Gleichzeitig ist das Problem, dass die Petition vom Umfeld einer Organisation initiiert wurde, die in Deutschland und in allen muslimischen Ländern verboten ist. Unter dem Label „Hizb at-Tahrir”, zu der die Online-Seiten „Generation Islam” und „Realität Islam” gehören sollen, tritt sie logischerweise hierzulande nicht auf und täuscht somit über ihre Interessen und Hintergründe hinweg. So etwas weiß der normale User nunmal nicht. Man könnte also sagen, dass nicht nur die Politik die Muslime hiermit ausnutzt, sondern auch jene Gruppierung. Denn die gute Absicht und der konstruktive Handlungswille vieler Muslime und Nichtmuslime wird missbraucht. Es ist fatal, wenn die Liste mit den Daten der Unterzeichner bei fragwürdigen Gruppierungen und bei Sicherheitsbehörden landet.
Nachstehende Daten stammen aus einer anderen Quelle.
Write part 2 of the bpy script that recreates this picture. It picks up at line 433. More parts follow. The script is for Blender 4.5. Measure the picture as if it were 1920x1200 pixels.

Das hilft niemandem und tut den Unterzeichnern Unrecht. Auch deshalb haben hunderte Gemeinden verboten, Flyer für die Petition vor der Moschee zu verteilen.
Die Kritik bleibt berechtigt. Das Bündnis Islamischer Gemeinden in Norddeutschland (BIG) erklärte in aller Deutlichkeit nach dem Freitagsgebet, dass es die Sorge der Gemeindemitglieder ernst nehme. Man ginge dem Vertretungsanspruch für tausende muslimische Bürger Norddeutschlands nach und stünde in engem Kontakt zu Politik, Justiz, Polizei und Kirche. Und dementsprechend würde auf direktem Wege und im Austausch das Interesse aller verfolgt. Ähnlich ist es auch um andere muslimische Landesverbände gestellt.
Ohne Frage, auch diese Scheindebatte sollte als Hinweis verstanden werden, dass es dringenden Handlungsbedarf seitens der Muslime gibt, damit man solchen Polemiken professioneller entgegentreten kann. Die Gemeindevertreter müssen dieser Verantwortung nachgehen und die Gemeindemitglieder die damit verbundenen Projekte bestmöglich stützen. Gleichzeitig lohnt sich auch immer ein Blick hinter die Kulissen von Scheindebatten. Parallel läuft gerade in Bayern und Niedersachen der Versuch, ein Polizeigesetz zu verabschieden, das Bürgern esssentielle Rechte entzieht und eine Überwachung ohne Verdachtsfall ermöglicht. Auch andere Bundesländer haben Interesse an solchen Gesetzen. Scheindebatten lenken für gewöhnlich von größeren Themen ab.